Mike Diack's "Workshop Pet". "These are a pair of Gaumont Kalee (Rank Organisation) bottle amps snaffled from an old Cinerama theatre. They run twenty four GEC KT66 output valves which has a most excellent gag factor when I'm being invaded by audiophools." Mike is a fellow pro audio technician and one of the founding members of AARG

A Sontec MES-432C mastering equaliser, owned by Matthew Gray Mastering, Brisbane.

A Sony-MCI JH-24 two inch sixteen track machine, owned by Scream Ahead Studio's, Brisbane. This machine has twenty four tracks of electronics but has a sixteen track headblock fitted (a little unusual but it means that there are lots of spare parts onboard). Serviced by Hux.

An Amek "Big By Langley" console, owned by Scream Ahead Studios, Brisbane. I have not worked on this console yet.

The "Uber Bass", a whacky "stick" double bass owned by Brett Cheney, has an EMG "P" pickup up near the neck and a piezo pickup under the bridge, it actually sounds quite good.

A rack of DBX 566 dual channel tube compressors, this rack got wet and caused the HT tube supply to arc over in all three units, all good now.

An early Avalon VT-737 with purple knobs and screen printed markings, the later and more common VT-737-SP have silver knobs and etched front panels, this is the first purple knob version that I have worked on.

A very sad 15" speaker from a Fender BXR-300 bass combo, not a well bunny.
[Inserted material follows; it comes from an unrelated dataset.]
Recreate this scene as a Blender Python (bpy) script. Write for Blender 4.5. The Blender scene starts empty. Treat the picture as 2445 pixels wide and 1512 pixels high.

A DBX 160-SL, a very nice bit of hardware, great quality components everywhere, not the easiest thing to disassemble

An internal shot of the 160-SL showing the huge V-8 VCA chips (one per channel), Jensen output transformers and bridge mode power amps (the four heatsinks in front of each transformer) that drive each output transformer, this is a take no prisoners way of building stuff and is rare these days.

A "Mercenary Edition" of a Drawmer "1969" dual channel tube compressor / pre-amplifer, this should be great sounding compressor, on bench tests it just compressed and refused to destroy sounds no matter how I set it up and abused it, I was impressed.